Film
Tom Watches Movies: ‘White House Down’ Looks More Realistic Every Day
‘White House Down’ is completely un-cynical, a quality that makes it increasingly anachronistic, but also more and more singular. It’s as far from realist as you could get, but that only heightens its potency as a piece of escapist fantasy.
It’s barely two weeks into the Trump administration, and already the Obama years feel like a distant memory, even to people outside the US. As things in the States and elsewhere get more and more dire, nostalgia for those eight years will probably be increasingly common, with movies, TV and other cultural objects that seem emblematic of the era getting unearthed and re-examined. There are few movies from the Obama era that feel more like a product of their time like White House Down, but looking back, nearly five years later, Roland Emmerich’s failed action blockbuster feels like more than just a fond piece of Obama-era cheese. In 2017, White House Down has taken on a new dimension, much because its premise of the White House being taken over by insane racists and the military industrial complex doesn’t seem quite so far-fetched anymore.
White House Down doesn’t wear its political leanings on its sleeve so much as on a giant neon billboard strapped to its chest. Jamie Foxx plays President James Sawyer, a thinly-veiled Obama stand-in. Sawyer is the President every American liberal wants. He’s effortlessly charismatic and charming, but still kind of a dork in a way that keeps him approachable and human. He loves Abraham Lincoln, he’s about to finalize a plan for peace in the Middle East, and whenever he’s around the Rolling Stones could bubble up on the soundtrack at any moment. But Sawyer’s plans get derailed when a gang of white supremacists, secretly backed by Republicans and the Military Industrial Complex, take over the White House with a plan to nuke the entire Middle East. The only thing standing between them and their goals is Sawyer and John Cale, a member of the Capitol Police with aspirations of joining the Secret Service.
From that description, you might think that White House Down is firmly in the realm of satire, lampooning liberal idealism and demonization of the Right Wing. But there’s a problem with that assumption: this is a Roland Emmerich movie. Say what you will about Emmerich, but the man doesn’t do irony. In a way this is what makes a lot of his movies so fun, in spite of themselves. Emmerich seems immune to the self-awareness and cynicism seen in many of his contemporaries in the blockbuster game. His movies have a childlike sincerity to them, a lack of irony that makes them gloriously cheesy in a way that many other blockbusters avoid like the plague.

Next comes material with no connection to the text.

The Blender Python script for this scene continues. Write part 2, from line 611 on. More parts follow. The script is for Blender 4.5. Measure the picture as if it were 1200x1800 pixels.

If there was any movie that deserves the title “glorious cheese”, it’s White House Down. This movie is completely sincere about itself and its saintly liberals vs unambiguously evil Right Wing caricatures. The lead bad guy has a military crew cut so firm and unyielding that you could hammer steel on it, and his goon squad is made up mostly of gun-toting Southern extremists (along with a hacker who once tried to blow up Apple). Oh, and one of them is a Russian, so chew on that bit of unintentional foresight.
The heroes, meanwhile, are a biracial buddy team straight out of an 80s action movie, except that one is the President. They’re underdogs, but they’re also The Good Guys, so you know everything will be okay in the end.
White House Down is almost fanatically devoted to its ridiculously cartoonish worldview of stark black-and-white, making it feel like a quaint throwback, even when it came out, and it feels like a very conscious rejection of a lot of the marching order for post-Bourne action movies. Gone is the moral ambiguity and grim, edgy tone. Instead, it’s classic good-guys vs bad guys, and a little girl waving a flag on the White House lawn can save the day. This is probably why it failed to connect with audiences, leading to an underwhelming box-office return and awful reviews. People don’t want cheese and sincerity in their action movies anymore, it seems. They want heroes who question themselves and doubt themselves, and who are as wary of the people they protect as their enemies. They want movies that reject, undermine, or highlight genre conventions, either with postmodern revisionism or self-aware snark. Pessimistic, realist worldviews are more the norm now, especially in the Trump era.
White House Down hasn’t got any time for any of that, though. It’s completely un-cynical, a quality that makes it increasingly anachronistic, but also more and more singular. It’s as far from realist as you could get, but that only heightens its potency as a piece of escapist fantasy.
As we move further into the Trump era, White House Down is beginning to feel less like a fantasy and more like an unheeded prophecy. Sure, there aren’t any explosions and gunfights going on, but the idea of the US political system being suddenly overtaken by racist extremists isn’t a far-fetched liberal nightmare-scenario anymore; it’s the reality in which we live. And because of that, the film’s comforting fantasy that a group of plucky underdogs can save us from the brink of cataclysm takes on a new relevancy. Will Channing Tatum and his adorable daughter avert the Trumpocalypse with flag-waving and plucky spirit? Probably not. Definitely not. But maybe we can allow ourselves the comfort of that fantasy before getting back to the work of making sure the world doesn’t end before the next Star Wars movie comes out.